Post
Topic
Board Bitcoin Discussion
Re: Stop fuckin' around, fork the son-of-a-bitch already.
by
franky1
on 16/09/2016, 00:49:16 UTC
snip

they way you see a fork is an intentional split.(controversial). and keeping both side alive..

to me i would call that a controversial fork where a clear defined single direction cannot be established and so extra code is added so the 2 decisions do not rule each other out(blacklisting opposing user agents/flags), which allows both decisions to survive.

a consensual fork is when there is adequate demand and utility that the rules can change without causing a second chain, where the natural consensus mechanism of orphans that would kill off a minority and everyone continues in a single direction of new rules..

in the last year of debate.. the conclusion is that all software implementations should have released a fork code with a consensual activation mechanism. meaning if a high majority desire shows, it activates and then orphans take care of the minority until the minority move over. leading to a single chain.
emphasis high majority desire to move in a single direction

i do not favour controversial forks that add code to force the minority chain to survive. (clams), but that said i also do not favour a certain dev team to veto even releasing code out of fear that everyone would actually show a high desire for it. so abusing the consensus mechanism by not allow users to choose, thus not even giving any new rules a chance.

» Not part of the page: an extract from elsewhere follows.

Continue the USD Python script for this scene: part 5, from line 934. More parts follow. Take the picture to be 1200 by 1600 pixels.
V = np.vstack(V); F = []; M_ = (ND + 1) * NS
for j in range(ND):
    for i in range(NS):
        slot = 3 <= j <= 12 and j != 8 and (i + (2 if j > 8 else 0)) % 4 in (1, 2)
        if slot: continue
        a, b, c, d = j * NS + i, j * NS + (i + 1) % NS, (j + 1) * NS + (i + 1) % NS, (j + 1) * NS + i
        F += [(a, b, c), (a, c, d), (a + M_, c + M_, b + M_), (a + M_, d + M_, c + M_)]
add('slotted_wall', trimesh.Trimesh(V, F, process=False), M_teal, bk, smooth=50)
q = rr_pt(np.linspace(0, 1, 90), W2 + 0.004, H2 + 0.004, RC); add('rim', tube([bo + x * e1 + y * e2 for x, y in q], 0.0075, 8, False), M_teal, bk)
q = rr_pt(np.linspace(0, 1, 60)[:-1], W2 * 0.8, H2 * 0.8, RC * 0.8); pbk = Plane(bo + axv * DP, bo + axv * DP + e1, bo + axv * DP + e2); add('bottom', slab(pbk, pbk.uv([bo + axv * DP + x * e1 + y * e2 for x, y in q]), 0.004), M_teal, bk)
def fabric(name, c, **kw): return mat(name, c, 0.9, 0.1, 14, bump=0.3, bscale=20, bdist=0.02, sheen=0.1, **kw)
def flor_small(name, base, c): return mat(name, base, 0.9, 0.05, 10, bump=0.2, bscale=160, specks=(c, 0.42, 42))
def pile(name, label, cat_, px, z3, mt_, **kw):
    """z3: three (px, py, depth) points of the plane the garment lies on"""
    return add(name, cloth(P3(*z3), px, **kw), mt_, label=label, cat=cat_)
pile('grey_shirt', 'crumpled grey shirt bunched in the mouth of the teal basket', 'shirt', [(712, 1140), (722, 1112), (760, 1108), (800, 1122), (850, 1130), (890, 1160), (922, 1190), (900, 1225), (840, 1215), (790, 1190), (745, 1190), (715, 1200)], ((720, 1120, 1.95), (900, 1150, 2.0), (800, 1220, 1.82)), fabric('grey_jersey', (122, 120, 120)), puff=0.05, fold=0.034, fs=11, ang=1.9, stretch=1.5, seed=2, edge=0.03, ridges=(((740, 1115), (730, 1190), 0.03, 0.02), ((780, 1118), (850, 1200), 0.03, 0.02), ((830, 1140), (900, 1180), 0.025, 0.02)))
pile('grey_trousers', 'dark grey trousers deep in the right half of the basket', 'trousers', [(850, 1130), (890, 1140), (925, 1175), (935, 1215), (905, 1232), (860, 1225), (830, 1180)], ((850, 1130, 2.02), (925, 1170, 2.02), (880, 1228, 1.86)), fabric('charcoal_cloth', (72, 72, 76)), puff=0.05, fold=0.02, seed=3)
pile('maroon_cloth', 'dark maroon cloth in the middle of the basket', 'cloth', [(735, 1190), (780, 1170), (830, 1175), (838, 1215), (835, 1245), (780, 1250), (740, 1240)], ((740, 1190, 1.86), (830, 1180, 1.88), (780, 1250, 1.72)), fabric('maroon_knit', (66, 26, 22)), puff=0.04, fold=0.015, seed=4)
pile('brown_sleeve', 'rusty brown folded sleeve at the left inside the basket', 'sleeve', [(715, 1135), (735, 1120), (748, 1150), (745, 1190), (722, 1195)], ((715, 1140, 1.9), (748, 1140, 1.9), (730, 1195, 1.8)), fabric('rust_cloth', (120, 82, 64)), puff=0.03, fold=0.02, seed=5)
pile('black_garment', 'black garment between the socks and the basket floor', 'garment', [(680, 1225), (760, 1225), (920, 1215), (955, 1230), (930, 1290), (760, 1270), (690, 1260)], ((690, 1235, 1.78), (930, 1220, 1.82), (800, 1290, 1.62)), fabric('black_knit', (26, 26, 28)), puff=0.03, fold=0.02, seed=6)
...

core fans scream doomsdays of controversial hard forks. but dont realise that core is preventing consensual forks by vetoing a release to ensure the community never get to a healthy majority. thus causing the controversy

so here is the thing.
if cores only worry is a healthy majority.
how about include the hardfork in their softfork code as both require high majority activation parameters. thus when it activates there is no harm because of the consensus mechanism is there to resolve it.